Hawaii's CBD Industry Grows As State Opts To Educate Before It Imposes Fines

Aug 7, 2019

It's illegal in Hawaii to manufacture, distribute or sell products containing cannibidiol or CBD but that hasn't stopped businesses from setting up shop in the islands. The state Health Department has taken the approach to educate retailers before it starts to fine them in the face of CBD industry’s rapid growth.

CBD is a component of cannabis, a plant family that includes hemp and marijuana. The substance has been promoted as a remedy for physical and behavioral ailments in humans and animals.

In 2018, the federal government removed hemp from a list of controlled substances. Previously, it had been placed in the same legal category as marijuana. Now, hemp products containing less than 0.3% of THC, the component of cannabis that makes a person “high,” is not subject to federal regulations.
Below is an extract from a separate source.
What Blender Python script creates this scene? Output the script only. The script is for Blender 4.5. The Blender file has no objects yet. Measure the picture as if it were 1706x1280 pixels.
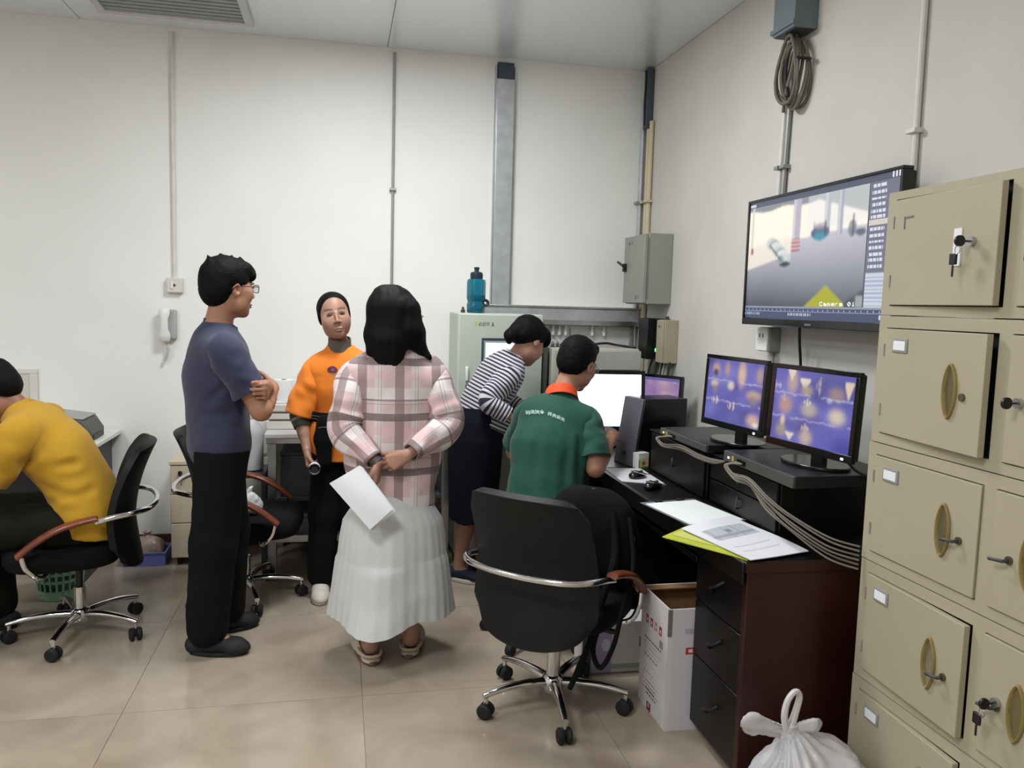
import bpy, math, random
import numpy as np
from mathutils import Vector, Matrix
random.seed(7); np.random.seed(7)
PI = math.pi
D = bpy.data
scene = bpy.context.scene
COL = scene.collection

# ------------------------------------------------------------------ camera
cam_d = D.cameras.new('camera'); cam = D.objects.new('camera', cam_d); COL.objects.link(cam)
cam_d.sensor_width = 36.0; cam_d.sensor_fit = 'HORIZONTAL'
cam_d.lens = 1340.0 / 1706.0 * 36.0
cam_d.clip_start = 0.05
_r = Vector((0.978, -0.20673, 0.02783)); _d = Vector((0.00674, -0.10199, -0.99476)); _f = Vector((0.20849, 0.97307, -0.09836))
_m = Matrix((( _r.x, -_d.x, -_f.x, 0.0), (_r.y, -_d.y, -_f.y, 0.0), (_r.z, -_d.z, -_f.z, 1.52), (0, 0, 0, 1)))
cam.matrix_world = _m
scene.camera = cam

# ------------------------------------------------------------------ world, lights, exposure
world = D.worlds.new('world'); scene.world = world; world.use_nodes = True
world.node_tree.nodes['Background'].inputs[0].default_value = (0.80, 0.86, 0.92, 1)
world.node_tree.nodes['Background'].inputs[1].default_value = 0.25
scene.view_settings.view_transform = 'Standard'
scene.view_settings.look = 'None'
scene.view_settings.gamma = 1.0
scene.view_settings.use_curve_mapping = False
scene.view_settings.exposure = 0.0
# ceiling LED panels of the room (x, y, size x, size y, watts); their housings are built with the ceiling
LAMPS = [(0.25, 3.45, 0.60, 0.60, 47.0), (-2.40, 2.40, 0.60, 0.60, 22.0), (-0.80, 0.90, 0.60, 0.60, 46.0), (-2.4, -0.6, 0.60, 0.60, 30.0)]
LAMP_COL = (0.955, 0.98, 1.0)
CEIL = 3.04; WA = 5.07; WB = 1.935; WL = -3.9; WN = -2.4

# ------------------------------------------------------------------ materials
def lin(h):
    h = h.lstrip('#'); o = []
    for i in (0, 2, 4):
        c = int(h[i:i+2], 16) / 255.0
        o.append(c / 12.92 if c <= 0.04045 else ((c + 0.055) / 1.055) ** 2.4)
    return tuple(o)
MATS = {}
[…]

The new legal qualification gave rise to the CBD industry. CBD products are sold commercially in various forms, including oils, gummies and lotions throughout the country.

Despite the federal decision to reclassify hemp, the state Department of Health still considers the production and distribution of CBD products illegal under the Hawaii Food and Drug Cosmetic Act. However, its enforcement approach has been to warn retailers that their products are not approved.

Health officials have visited over 100 establishments carrying CBD products to discuss facts about cannabis based products, including CBD, said Lori Nagatoshi, program manager of the department's Food and Drug Branch. She said this educational effort has been the only CBD enforcement so far. Officials are referring retailers to the department's CBD question-and-answer page.

The state does have the authority to remove products from sale and impose fines up to $10,000 per violation per day. But no retailer has been fined thus far. Nagatoshi said a decision on when those fines will be imposed is pending.

The department does not know how many retailers are selling CBD products locally, but stores have popped up in the major malls and have advertised widely.

Meanwhile, Nagatoshi is asking members of the public to educate themselves as well. The lack of information and regulation of CBD products is concerning, she said.

“Because these products have not been properly evaluated, we don’t know how much is safe to consume in a day or in a dosage,” she said. “There could be harmful substances in these products like pesticides, metal particles, or synthetic cannabinoids.”

John Mizuno, chair of the state House Committee on Health, agrees there is need for CBD and hemp product regulations to ensure their quality.

“Unregulated CBD is a concern because we could be bringing [in] tainted products,” he said. “We really need to study it more and regulate.”

Mizuno said he hopes to hold an official legislative briefing on the topic in the next legislative session. He is also planning to introduce a new regulatory bill on industrial hemp.